## EXERCISE AIM
The lines below are to be quoted exactly, from the first through the one that contains "place(s_, px, Y, None, hm".

## MATERIAL PROVIDED
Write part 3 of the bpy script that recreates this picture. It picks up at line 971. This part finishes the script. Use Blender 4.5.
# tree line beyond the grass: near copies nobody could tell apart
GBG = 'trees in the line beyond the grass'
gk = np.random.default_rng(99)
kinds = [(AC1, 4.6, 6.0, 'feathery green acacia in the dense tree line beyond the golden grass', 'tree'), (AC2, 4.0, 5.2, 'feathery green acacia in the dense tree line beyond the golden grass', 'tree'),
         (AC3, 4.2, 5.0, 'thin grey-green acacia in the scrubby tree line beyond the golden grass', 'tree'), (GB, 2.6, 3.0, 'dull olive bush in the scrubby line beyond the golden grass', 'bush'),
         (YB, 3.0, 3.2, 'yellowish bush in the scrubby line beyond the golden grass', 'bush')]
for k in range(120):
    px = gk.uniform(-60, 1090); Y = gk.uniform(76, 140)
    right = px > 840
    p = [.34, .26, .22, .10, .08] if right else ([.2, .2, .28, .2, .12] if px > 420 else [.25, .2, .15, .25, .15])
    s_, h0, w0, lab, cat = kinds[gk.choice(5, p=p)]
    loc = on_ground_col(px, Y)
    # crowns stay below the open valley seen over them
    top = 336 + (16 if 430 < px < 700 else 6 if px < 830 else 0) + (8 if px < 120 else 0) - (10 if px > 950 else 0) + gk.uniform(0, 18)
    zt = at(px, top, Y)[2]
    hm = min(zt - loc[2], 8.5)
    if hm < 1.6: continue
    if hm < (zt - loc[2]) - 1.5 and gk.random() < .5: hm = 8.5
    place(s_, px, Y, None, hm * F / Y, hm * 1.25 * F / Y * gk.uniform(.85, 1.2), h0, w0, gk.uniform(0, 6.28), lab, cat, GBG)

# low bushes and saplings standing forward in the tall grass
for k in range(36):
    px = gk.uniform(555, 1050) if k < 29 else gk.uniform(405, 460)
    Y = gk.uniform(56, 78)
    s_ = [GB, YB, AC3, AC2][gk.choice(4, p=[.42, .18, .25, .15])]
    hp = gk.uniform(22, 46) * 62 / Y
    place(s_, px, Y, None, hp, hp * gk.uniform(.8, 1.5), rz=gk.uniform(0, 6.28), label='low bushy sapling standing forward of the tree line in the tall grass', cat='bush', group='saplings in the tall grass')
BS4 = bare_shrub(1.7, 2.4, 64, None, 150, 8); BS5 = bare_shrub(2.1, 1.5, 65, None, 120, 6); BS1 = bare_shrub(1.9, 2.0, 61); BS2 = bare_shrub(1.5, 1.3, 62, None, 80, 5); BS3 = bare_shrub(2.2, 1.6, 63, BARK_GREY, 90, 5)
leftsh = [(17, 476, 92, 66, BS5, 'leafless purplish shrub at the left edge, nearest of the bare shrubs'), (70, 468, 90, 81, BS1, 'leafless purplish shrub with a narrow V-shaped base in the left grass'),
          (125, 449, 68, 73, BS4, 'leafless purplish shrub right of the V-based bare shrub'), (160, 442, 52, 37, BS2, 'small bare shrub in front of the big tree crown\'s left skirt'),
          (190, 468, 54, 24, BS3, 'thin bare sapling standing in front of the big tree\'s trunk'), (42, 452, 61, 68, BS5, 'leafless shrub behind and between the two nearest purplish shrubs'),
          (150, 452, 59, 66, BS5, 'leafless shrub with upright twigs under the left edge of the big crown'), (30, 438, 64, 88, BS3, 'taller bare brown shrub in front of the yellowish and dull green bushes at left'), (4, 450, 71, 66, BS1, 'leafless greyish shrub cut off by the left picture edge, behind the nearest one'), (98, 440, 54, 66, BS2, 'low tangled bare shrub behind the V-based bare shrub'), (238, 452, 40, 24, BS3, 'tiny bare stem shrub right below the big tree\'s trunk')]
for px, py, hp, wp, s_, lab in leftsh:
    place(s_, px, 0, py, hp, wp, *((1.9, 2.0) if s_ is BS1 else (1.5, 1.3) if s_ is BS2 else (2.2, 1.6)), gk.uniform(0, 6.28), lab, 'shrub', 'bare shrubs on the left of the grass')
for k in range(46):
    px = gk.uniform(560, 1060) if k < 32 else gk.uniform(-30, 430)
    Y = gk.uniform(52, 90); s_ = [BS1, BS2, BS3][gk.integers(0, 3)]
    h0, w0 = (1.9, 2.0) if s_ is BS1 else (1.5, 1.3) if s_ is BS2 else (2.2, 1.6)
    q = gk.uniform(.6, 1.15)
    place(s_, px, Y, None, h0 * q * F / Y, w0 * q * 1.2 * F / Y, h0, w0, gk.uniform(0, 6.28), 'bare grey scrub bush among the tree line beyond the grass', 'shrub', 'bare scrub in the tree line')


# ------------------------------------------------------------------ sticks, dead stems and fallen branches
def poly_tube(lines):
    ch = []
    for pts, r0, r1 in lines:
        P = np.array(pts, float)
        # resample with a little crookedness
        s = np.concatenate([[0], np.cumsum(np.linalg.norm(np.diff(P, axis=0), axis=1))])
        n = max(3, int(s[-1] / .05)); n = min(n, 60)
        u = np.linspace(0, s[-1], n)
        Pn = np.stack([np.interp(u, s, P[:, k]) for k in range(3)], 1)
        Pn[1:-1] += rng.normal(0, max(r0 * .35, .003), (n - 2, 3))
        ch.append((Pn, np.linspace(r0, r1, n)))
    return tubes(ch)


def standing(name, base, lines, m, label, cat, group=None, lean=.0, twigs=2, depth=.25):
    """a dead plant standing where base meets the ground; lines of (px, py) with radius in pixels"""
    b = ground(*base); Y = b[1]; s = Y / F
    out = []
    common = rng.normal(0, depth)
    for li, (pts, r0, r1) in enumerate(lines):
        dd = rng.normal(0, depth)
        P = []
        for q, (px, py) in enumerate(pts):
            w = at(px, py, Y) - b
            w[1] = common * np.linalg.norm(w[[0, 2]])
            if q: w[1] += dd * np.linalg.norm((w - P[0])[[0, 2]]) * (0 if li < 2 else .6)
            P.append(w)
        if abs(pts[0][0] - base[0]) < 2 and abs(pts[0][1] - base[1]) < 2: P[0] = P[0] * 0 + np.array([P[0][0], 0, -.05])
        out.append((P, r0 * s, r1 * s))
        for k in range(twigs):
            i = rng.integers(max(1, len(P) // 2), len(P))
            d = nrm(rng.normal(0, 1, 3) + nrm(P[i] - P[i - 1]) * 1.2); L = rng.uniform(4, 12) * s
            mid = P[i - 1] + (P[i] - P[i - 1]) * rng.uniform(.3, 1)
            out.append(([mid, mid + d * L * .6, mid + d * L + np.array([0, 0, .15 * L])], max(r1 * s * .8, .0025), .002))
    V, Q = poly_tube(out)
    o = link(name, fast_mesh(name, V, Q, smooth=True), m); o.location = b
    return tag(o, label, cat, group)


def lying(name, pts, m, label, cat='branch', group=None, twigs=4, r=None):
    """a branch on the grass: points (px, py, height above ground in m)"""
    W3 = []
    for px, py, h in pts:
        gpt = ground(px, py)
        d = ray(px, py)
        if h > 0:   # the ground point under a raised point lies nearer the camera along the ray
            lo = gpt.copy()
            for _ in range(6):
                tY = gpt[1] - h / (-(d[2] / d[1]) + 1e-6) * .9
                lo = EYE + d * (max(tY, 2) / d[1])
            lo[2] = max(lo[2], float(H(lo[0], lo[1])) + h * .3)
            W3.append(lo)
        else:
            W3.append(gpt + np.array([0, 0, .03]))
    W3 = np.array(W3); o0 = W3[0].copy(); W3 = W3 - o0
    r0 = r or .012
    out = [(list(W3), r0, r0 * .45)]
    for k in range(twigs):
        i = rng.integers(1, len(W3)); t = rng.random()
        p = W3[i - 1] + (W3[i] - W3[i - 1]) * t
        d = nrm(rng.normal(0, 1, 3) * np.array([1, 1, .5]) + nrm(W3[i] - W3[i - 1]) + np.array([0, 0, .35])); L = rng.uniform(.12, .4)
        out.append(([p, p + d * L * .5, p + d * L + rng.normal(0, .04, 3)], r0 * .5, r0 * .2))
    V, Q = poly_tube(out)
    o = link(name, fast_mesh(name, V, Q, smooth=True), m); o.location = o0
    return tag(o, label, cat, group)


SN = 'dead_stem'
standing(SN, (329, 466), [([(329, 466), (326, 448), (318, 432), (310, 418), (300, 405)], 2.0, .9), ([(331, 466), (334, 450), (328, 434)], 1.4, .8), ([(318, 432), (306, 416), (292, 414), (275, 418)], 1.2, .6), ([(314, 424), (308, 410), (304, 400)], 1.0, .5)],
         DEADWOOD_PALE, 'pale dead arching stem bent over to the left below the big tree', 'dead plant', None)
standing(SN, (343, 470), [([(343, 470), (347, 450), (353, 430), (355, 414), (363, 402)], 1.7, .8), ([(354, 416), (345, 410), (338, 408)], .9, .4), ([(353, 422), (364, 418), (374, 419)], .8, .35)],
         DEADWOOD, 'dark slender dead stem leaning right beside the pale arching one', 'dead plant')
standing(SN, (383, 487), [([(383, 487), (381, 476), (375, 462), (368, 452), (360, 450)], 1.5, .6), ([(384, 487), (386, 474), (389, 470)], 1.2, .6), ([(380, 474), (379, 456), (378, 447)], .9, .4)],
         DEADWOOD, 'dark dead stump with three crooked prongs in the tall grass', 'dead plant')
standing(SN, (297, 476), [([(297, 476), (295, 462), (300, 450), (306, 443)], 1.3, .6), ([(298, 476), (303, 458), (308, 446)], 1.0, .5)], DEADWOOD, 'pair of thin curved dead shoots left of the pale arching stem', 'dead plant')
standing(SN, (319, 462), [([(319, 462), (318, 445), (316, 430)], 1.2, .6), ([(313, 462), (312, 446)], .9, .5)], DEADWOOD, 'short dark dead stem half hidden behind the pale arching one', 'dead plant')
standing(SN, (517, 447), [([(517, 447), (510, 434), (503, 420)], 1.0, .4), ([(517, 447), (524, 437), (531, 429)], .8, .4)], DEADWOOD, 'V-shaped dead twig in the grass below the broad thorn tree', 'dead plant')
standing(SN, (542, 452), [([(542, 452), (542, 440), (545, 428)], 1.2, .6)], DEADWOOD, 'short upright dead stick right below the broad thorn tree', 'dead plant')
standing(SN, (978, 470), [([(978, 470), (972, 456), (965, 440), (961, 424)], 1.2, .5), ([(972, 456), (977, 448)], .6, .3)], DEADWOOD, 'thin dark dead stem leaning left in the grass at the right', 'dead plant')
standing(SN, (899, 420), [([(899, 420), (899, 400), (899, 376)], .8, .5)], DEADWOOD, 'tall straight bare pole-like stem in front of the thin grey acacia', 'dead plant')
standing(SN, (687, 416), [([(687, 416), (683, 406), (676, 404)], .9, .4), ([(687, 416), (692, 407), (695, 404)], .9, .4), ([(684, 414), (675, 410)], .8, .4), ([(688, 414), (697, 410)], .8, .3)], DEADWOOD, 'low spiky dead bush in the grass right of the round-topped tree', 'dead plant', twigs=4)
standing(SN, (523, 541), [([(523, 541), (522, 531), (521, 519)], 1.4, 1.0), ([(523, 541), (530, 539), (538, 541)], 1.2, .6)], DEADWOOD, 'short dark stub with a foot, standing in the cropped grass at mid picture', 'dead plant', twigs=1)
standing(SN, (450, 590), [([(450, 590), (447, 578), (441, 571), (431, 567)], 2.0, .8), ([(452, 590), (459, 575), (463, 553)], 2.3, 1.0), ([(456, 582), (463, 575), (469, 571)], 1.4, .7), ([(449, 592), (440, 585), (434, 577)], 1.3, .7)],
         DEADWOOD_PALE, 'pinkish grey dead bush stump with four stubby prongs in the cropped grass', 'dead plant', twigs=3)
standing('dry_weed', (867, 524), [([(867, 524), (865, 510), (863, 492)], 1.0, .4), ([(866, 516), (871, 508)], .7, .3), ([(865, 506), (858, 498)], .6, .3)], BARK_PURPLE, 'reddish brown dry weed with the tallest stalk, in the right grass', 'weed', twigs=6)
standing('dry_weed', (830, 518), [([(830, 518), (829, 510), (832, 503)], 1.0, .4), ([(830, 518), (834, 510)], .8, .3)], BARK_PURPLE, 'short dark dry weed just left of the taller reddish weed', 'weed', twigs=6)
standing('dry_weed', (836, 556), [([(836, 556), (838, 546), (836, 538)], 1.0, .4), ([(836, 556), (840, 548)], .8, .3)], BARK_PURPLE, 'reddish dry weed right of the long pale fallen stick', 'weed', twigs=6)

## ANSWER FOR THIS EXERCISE
Write part 3 of the bpy script that recreates this picture. It picks up at line 971. This part finishes the script. Use Blender 4.5.
# tree line beyond the grass: near copies nobody could tell apart
GBG = 'trees in the line beyond the grass'
gk = np.random.default_rng(99)
kinds = [(AC1, 4.6, 6.0, 'feathery green acacia in the dense tree line beyond the golden grass', 'tree'), (AC2, 4.0, 5.2, 'feathery green acacia in the dense tree line beyond the golden grass', 'tree'),
         (AC3, 4.2, 5.0, 'thin grey-green acacia in the scrubby tree line beyond the golden grass', 'tree'), (GB, 2.6, 3.0, 'dull olive bush in the scrubby line beyond the golden grass', 'bush'),
         (YB, 3.0, 3.2, 'yellowish bush in the scrubby line beyond the golden grass', 'bush')]
for k in range(120):
    px = gk.uniform(-60, 1090); Y = gk.uniform(76, 140)
    right = px > 840
    p = [.34, .26, .22, .10, .08] if right else ([.2, .2, .28, .2, .12] if px > 420 else [.25, .2, .15, .25, .15])
    s_, h0, w0, lab, cat = kinds[gk.choice(5, p=p)]
    loc = on_ground_col(px, Y)
    # crowns stay below the open valley seen over them
    top = 336 + (16 if 430 < px < 700 else 6 if px < 830 else 0) + (8 if px < 120 else 0) - (10 if px > 950 else 0) + gk.uniform(0, 18)
    zt = at(px, top, Y)[2]
    hm = min(zt - loc[2], 8.5)
    if hm < 1.6: continue
    if hm < (zt - loc[2]) - 1.5 and gk.random() < .5: hm = 8.5
    place(s_, px, Y, None, hm * F / Y, hm * 1.25 * F / Y * gk.uniform(.85, 1.2), h0, w0, gk.uniform(0, 6.28), lab, cat, GBG)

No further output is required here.